Figura 5: Anuncio de periódico de Pierrot publicado en 1982 promocionando los famosos robots Mazzinger Z (con doble Z por Copyright) y sus enemigos. Fuente de imagen: Facebook de La Memoria de Guayaquil.

Dentro de De Pratti había una fuerza hipnótica especial:  uno sentía que flotaba entre las estanterías de ropa y los maniquíes inmóviles, conducido por la música ambiental que, sin dudarlo, estaba diseñada para inspirar tranquilidad e inducir a la compra.   De este trance solamente era posible escapar cuando la dichosa musiquilla era interrumpida por los dos tonos descendentes del timbre que antecedía a cualquier anuncio interno, en los que una voz femenina transmitía mensajes del tipo “Señor Fulano de Tal, acérquese al mostrador”.  Habiendo pasado tanto tiempo, ya no me es posible discernir si De Pratti es ancla del Policentro o viceversa, más aún al considerar que De Pratti terminó “colonizando” el antiguo local de su eterno competidor, Casa Tosi.

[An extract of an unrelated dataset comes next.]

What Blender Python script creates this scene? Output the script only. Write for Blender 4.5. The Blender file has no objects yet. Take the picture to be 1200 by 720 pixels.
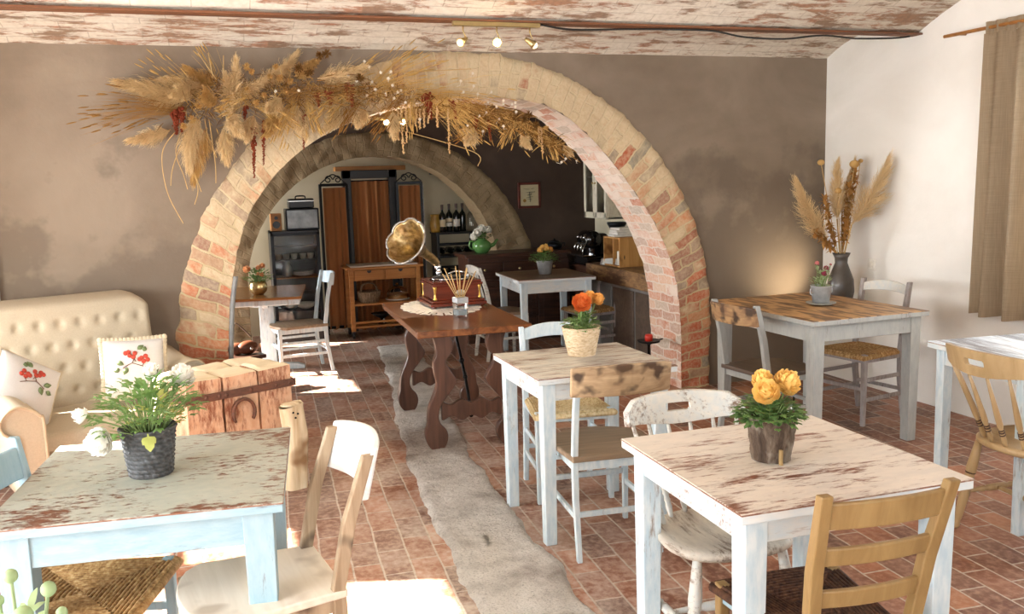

Caminando por la antigua Vía de los Cristales siento una súbita necesidad de comprar rapidógrafos Rotring, Liquid Paper en frasco y láminas de los patriotas en Polipalpel, en tiempos en los que sí vendían de todo, detrás de un mostrador junto al que también sacaban fotocopias o xeroxcopias, como en toda papelería respetable de la época.  Muy cerca estaban el Polichinela y el Tiky, donde vendían cosas para bebés y ropa de mujer, respectivamente.   Alguna vez hubo una hermosa tienda de vinos en el local contiguo a la salida y, frente a este, una tienda de mascotas llamada Zoo Shop –si no recuerdo mal- en la que comprábamos peces para nuestro acuario doméstico.  En esta tienda el detalle particular era que utilizaban antiguas botellas de vidrio de leche Indulac a manera de reservorios de agua para los bebederos individuales de los perritos que estaban en las vitrinas.   Diría que las botellas estuvieron ahí hasta bien entrado el siglo XXI.

Si bien sé que en su interior ya no podré encontrar más al Halcón Milenario, al Bronco de Tonka, al castillo de Grayskull, ni a los G.I. Joe, todavía experimento cierta emoción al atravesar el portal externo que conduce al Salón del Juguete (Figura 6), al que quién sabe por qué genialidad del marketing noventero le cambiaron el nombre por el insípido Juguetón.  Durante un tiempo considerable tuvieron un gigantesco robot plateado parado junto a la puerta lateral, robot al que yo vinculaba irremediablemente con el tema del comercial televisivo que decía “…el espacio sideral, un robot con corazón, una nave que dispara lucecitas de color […] Gran Salón del Juguete, en órbita”.  De la misma manera, pero en otra época, tuvieron en el amplio interior del establecimiento (Figura 7) unos muñecos animatrónicos que simulaban los movimientos de una banda musical, a la que denominaban el Country Muppet Club, geniales en aquellos tiempos, pero que en la actualidad serían considerados material para guiones de películas de terror.  Por alguna razón, siempre había un carro tipo Trooper o jeep parqueado afuera de este establecimiento, que, según mis asociaciones mentales de niño, pertenecía a la señora delgada y alta que administraba el local.

Figura 6: Fotograma de los exteriores de el Salón del Juguete, circa 1984. Fuente: Youtube de Cronóstatos.

Una barra automática me detiene al tratar de salir del parqueadero, recordándome que primero debo pasar mi ticket frente al lector de código QR para poder seguir.  Me hago a la idea de estar devolviendo al guardia aquella antigua tarjeta acrílica de color naranja con el logo del Policentro.  El moderno sistema levanta la barra de seguridad disolviendo el velo ilusorio del pasado, devolviéndome así, súbitamente, al presente y a la realidad…

Figura 7: Fotograma del interior del Salón del Juguete, circa 1984. Nótese que en esta época el almacén no tenía mezanine. Fuente: Youtube de Cronóstatos.